The relationship between PDFs and the web has always been a difficult one but also one that is closely interwoven.

The Worldbank is an example of an organisation that on one hand has embraced the web but on the other hand publishes 1000s of PDFs on its website. Even the new GOV.UK site has a considerable amount of PDF content lacking a web native equivalent.

At the ONS the majority of our downloads are PDF. More than Excel or CSV. This is remarkable given the nature of the majority of our outputs. Clearly many of our users rely on that format and the recent research backs that up. What we haven’t gotten to the bottom of,  is why they use it.

It would be unusual for anyone to have a specific attachment (!) to a specific format.
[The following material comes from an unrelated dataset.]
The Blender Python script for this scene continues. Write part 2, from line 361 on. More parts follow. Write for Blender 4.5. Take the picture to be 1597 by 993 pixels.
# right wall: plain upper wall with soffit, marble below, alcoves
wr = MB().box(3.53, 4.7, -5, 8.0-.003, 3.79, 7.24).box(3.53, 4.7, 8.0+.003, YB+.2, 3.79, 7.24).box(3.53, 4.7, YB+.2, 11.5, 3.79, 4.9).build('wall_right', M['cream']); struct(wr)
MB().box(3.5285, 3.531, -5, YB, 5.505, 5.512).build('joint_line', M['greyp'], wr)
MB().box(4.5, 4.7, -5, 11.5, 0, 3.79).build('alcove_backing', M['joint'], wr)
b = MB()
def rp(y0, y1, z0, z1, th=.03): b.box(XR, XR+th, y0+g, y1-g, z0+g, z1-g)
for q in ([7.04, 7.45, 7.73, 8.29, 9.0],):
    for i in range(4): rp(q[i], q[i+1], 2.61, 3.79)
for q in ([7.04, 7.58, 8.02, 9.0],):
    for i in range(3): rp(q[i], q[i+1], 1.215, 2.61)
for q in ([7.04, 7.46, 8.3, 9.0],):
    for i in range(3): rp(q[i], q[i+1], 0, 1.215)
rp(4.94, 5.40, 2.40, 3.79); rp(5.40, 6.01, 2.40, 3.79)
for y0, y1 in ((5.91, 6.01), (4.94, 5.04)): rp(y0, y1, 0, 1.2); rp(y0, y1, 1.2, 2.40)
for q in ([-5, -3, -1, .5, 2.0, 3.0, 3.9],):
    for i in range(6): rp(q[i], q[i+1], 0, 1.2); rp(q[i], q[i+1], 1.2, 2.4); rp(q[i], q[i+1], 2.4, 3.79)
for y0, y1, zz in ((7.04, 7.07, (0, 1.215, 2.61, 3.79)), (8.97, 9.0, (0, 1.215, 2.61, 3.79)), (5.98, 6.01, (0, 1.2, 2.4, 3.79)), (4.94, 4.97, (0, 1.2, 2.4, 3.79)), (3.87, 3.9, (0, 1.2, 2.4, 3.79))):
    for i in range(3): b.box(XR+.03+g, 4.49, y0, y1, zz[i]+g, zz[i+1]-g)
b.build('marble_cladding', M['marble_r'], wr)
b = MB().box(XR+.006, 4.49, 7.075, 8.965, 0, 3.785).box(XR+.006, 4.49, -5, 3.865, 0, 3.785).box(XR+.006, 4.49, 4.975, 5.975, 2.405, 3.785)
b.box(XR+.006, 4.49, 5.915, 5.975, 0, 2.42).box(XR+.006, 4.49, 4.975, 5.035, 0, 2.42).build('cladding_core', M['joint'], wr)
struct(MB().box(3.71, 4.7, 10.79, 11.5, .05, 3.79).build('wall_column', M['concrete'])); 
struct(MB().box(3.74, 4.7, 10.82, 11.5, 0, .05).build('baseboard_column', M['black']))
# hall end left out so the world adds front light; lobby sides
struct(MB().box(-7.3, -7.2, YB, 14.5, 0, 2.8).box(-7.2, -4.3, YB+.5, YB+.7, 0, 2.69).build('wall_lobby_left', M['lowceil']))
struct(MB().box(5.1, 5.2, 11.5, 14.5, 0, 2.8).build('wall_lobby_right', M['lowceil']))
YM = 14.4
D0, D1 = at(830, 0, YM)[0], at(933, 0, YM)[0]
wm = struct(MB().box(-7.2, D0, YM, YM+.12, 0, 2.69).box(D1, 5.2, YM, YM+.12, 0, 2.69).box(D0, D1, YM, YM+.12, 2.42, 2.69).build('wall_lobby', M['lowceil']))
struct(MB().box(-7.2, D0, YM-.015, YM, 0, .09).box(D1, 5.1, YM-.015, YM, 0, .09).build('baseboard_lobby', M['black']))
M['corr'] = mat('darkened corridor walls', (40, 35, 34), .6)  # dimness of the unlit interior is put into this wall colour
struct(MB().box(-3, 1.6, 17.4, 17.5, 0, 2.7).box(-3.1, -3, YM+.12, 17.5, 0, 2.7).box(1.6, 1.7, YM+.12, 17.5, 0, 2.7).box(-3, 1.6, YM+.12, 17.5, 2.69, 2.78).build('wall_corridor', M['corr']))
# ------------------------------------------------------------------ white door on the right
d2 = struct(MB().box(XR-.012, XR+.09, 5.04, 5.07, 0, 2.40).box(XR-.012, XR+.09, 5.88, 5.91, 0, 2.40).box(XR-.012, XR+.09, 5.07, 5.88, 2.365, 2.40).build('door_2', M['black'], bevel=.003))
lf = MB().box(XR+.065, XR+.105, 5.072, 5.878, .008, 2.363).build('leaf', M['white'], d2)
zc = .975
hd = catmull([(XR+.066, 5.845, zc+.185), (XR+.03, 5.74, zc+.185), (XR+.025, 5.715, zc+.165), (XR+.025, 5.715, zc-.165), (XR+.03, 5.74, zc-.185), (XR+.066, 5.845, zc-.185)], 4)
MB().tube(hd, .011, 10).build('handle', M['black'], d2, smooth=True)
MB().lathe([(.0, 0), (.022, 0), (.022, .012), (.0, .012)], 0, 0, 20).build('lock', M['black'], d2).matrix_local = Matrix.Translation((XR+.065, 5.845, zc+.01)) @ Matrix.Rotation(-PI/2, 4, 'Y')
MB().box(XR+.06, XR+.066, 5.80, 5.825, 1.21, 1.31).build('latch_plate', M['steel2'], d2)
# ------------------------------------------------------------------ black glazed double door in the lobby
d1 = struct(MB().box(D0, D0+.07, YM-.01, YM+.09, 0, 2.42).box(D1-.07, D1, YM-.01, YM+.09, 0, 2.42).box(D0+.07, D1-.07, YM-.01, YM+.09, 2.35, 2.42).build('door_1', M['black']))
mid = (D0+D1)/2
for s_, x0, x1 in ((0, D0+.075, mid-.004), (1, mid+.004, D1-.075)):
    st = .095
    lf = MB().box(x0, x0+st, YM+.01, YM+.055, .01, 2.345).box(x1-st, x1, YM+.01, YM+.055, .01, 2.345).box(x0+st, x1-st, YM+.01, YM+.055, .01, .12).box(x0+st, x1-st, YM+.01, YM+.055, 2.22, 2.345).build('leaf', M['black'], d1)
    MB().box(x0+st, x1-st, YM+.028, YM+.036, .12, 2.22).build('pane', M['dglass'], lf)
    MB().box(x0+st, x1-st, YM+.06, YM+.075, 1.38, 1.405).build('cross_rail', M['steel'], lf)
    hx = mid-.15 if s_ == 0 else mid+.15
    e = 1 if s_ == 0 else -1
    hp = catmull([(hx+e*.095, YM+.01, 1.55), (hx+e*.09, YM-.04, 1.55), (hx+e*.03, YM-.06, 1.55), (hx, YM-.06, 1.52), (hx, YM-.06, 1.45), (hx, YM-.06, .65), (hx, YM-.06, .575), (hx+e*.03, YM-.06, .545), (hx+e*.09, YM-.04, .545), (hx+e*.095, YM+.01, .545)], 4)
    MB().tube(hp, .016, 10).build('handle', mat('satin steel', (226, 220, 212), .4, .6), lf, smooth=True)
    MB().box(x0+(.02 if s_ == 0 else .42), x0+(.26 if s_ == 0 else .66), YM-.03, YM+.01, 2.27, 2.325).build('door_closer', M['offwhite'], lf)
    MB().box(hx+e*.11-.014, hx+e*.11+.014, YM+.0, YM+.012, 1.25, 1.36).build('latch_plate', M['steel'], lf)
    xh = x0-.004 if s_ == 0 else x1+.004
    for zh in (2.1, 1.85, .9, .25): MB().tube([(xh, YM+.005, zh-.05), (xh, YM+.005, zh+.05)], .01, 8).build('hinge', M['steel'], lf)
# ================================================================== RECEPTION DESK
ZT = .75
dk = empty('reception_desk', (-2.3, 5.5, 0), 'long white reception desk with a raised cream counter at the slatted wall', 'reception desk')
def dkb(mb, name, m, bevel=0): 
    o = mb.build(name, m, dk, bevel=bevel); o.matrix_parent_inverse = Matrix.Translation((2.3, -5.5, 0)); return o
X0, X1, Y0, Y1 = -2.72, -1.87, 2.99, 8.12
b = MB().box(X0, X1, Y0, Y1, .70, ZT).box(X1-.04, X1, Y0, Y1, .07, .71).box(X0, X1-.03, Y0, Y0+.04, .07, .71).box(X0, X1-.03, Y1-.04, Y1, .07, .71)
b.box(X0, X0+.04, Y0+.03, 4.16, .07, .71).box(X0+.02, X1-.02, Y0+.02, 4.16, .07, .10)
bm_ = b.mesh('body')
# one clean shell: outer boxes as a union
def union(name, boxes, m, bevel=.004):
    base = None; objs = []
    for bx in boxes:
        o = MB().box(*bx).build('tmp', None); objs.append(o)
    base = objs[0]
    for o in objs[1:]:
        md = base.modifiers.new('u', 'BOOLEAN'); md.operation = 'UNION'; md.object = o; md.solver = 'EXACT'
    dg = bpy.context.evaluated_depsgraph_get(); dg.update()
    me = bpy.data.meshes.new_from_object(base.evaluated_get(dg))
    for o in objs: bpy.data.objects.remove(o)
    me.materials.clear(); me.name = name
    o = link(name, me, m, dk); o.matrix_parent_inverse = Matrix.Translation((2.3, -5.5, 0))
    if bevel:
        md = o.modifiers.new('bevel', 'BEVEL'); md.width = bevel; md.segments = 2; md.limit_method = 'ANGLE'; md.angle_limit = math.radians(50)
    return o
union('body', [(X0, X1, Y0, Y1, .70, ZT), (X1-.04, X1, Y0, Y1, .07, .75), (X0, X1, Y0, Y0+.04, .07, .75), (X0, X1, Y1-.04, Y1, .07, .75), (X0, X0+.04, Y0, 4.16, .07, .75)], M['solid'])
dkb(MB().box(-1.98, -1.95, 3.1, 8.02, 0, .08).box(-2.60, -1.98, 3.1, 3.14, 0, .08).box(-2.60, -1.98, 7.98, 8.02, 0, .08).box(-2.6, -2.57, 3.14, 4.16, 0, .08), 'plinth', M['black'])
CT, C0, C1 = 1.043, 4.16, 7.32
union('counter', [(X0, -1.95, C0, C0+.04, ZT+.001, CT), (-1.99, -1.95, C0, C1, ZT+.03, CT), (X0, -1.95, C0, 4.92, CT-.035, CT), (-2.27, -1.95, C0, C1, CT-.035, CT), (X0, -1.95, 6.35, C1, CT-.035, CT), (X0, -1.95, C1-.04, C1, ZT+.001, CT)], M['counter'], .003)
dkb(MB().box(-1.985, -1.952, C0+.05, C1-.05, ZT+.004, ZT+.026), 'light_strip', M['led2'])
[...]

It seems more likely that currently the limitations of our website do not serve some specific user needs and those needs are better fulfilled by the PDF. Even given its other problems.

The reality is that PDF is not a great fit for the web and an even worse one for anyone interested in doing anything with data.

In the Guardian Nathanial Manning, a fellow for the White House’s open data project, said the following which is as recognisable for statistical bulletins etc as development reports;

“The status quo in development reporting practices is built on the foundation of the PDF report. This is understandable. There are often numerous different documents used to make a single project report, including excel models, GIS shapefiles, and Photoshop charts. The ease of taking screenshots and putting it all into a PDF report, and sending it along via email is completely understandable. But this is like funding James Cameron to make Avatar, and then releasing it in a black and white flipbook. We are missing all the good stuff. This has to change.”

PDFs are difficult to search, often have serious accessibility problems (they shouldn’t in this day and age but..), they often end up with a mix of web like features within them (i.e. including hyperlinks that clearly are useless once offline or printed) and make reusing any data within them incredibly difficult thus alienating whole tranches of influential users (in particular the growing tide of data journalists.)

There is also a particularly salient problem. Once a PDF is downloaded you have no way of knowing how, when or even if it is ever actually looked at. I don’t know about you but I have all sorts of documents printed out gathering dust on my desk, pushed to my Kindle never to be opened or emailed to myself never to be opened. Without a better idea of how or why these PDFs are used it is difficult to know what is missing on the web native side of things.

I am not an anti-PDF zealot. I believe for quite some time yet there will be an audience for outputs in this format but I firmly believe that they should become a secondary option for a specific use case and that the primary source should be web native (essentially HTML) and properly searchable, reusable and machine readable. This is being ‘of the web not just on the web’.

The initial research we have been undertaking with the Open Data Institute [ODI] has been very much about trying to build an ‘open statistics platform’ that achieves this. It doesn’t seek to do away with PDFs — rather it seeks to make ONS data and analysis available in such a (re)usable way that the demand for the PDFs disappears apart from in very specific cases. This research is underpinning our thinking for the future of the ONS website and hopefully will meet our users needs and expectations. Time will tell and for the moment we still have plenty of PDFs to keep everyone happy!